Yes, even if you keep the same bitrate, re-encoding introduces generation loss because the audio must be fully decoded and then re-compressed. Each encode cycle discards audio information that cannot be recovered. If your goal is simply to change the container or metadata without touching quality, you should use stream copy (-c:a copy), but that only works if no compression change is needed.
For music, 128k is generally considered the minimum acceptable bitrate with the AAC codec — most listeners notice quality degradation below this threshold. For speech-only content like podcasts or voice recordings, 64k or 96k mono is usually sufficient and can dramatically reduce file size. Setting stereo audio to 64k for music is not recommended, as the AAC encoder at that rate produces audible artifacts like ringing and smearing on complex audio.

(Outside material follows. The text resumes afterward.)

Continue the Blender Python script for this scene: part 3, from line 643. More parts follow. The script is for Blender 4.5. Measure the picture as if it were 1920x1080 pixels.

FFmpeg's built-in 'aac' encoder (used in this tool) is freely available in all FFmpeg builds and produces good quality at 128k and above. The 'libfdk_aac' encoder, based on Fraunhofer's reference implementation, generally produces better quality at lower bitrates — especially below 96k — but requires a separately compiled FFmpeg binary due to licensing restrictions. For most use cases above 96k, the difference is minimal and the built-in encoder is perfectly adequate.
Replace the value after -b:a in the command with your desired bitrate. For example, to compress to 96k, change '-b:a 128k' to '-b:a 96k', giving you: ffmpeg -i input.aac -c:a aac -b:a 96k output.aac. Supported values include 64k, 96k, 128k, 160k, 192k, 224k, 256k, and 320k. Choosing a bitrate higher than the source file's original bitrate will not improve quality — it will only increase file size.
Raw AAC files in ADTS format (.aac) have very limited metadata support compared to AAC wrapped in an M4A/MP4 container. FFmpeg will attempt to copy any ID3 tags present in the input, but ADTS AAC streams are not designed to carry rich metadata. If metadata preservation is important, consider working with .m4a files instead, which use the MPEG-4 container and support full iTunes-style tagging.
Yes. On Linux or macOS, you can use a shell loop: for f in *.aac; do ffmpeg -i "$f" -c:a aac -b:a 128k "compressed_$f"; done. On Windows Command Prompt, use: for %f in (*.aac) do ffmpeg -i "%f" -c:a aac -b:a 128k "compressed_%f". This processes every .aac file in the current directory and saves compressed versions with a 'compressed_' prefix, leaving the originals intact.

Technical Notes

When compressing AAC to AAC, the output file uses an ADTS (Audio Data Transport Stream) bitstream, which is the standard raw container for .aac files. ADTS adds a small sync header to each frame, making the stream self-synchronizing and suitable for streaming, but it lacks support for chapters, multiple audio tracks, or embedded cover art. If your source file was originally encoded at, say, 96k, re-encoding at 128k will not recover lost detail — the effective quality ceiling is always the source bitrate. For archival or quality-sensitive workflows, keep the original high-bitrate file and only distribute the compressed version. FFmpeg's native AAC encoder supports VBR mode (using -q:a 1–5 instead of -b:a) as an alternative for better quality-to-size ratio, though the tool defaults to CBR bitrates for predictability. The libfdk_aac encoder is not available in this browser-based tool due to licensing constraints, but the native aac encoder performs well at 96k and above.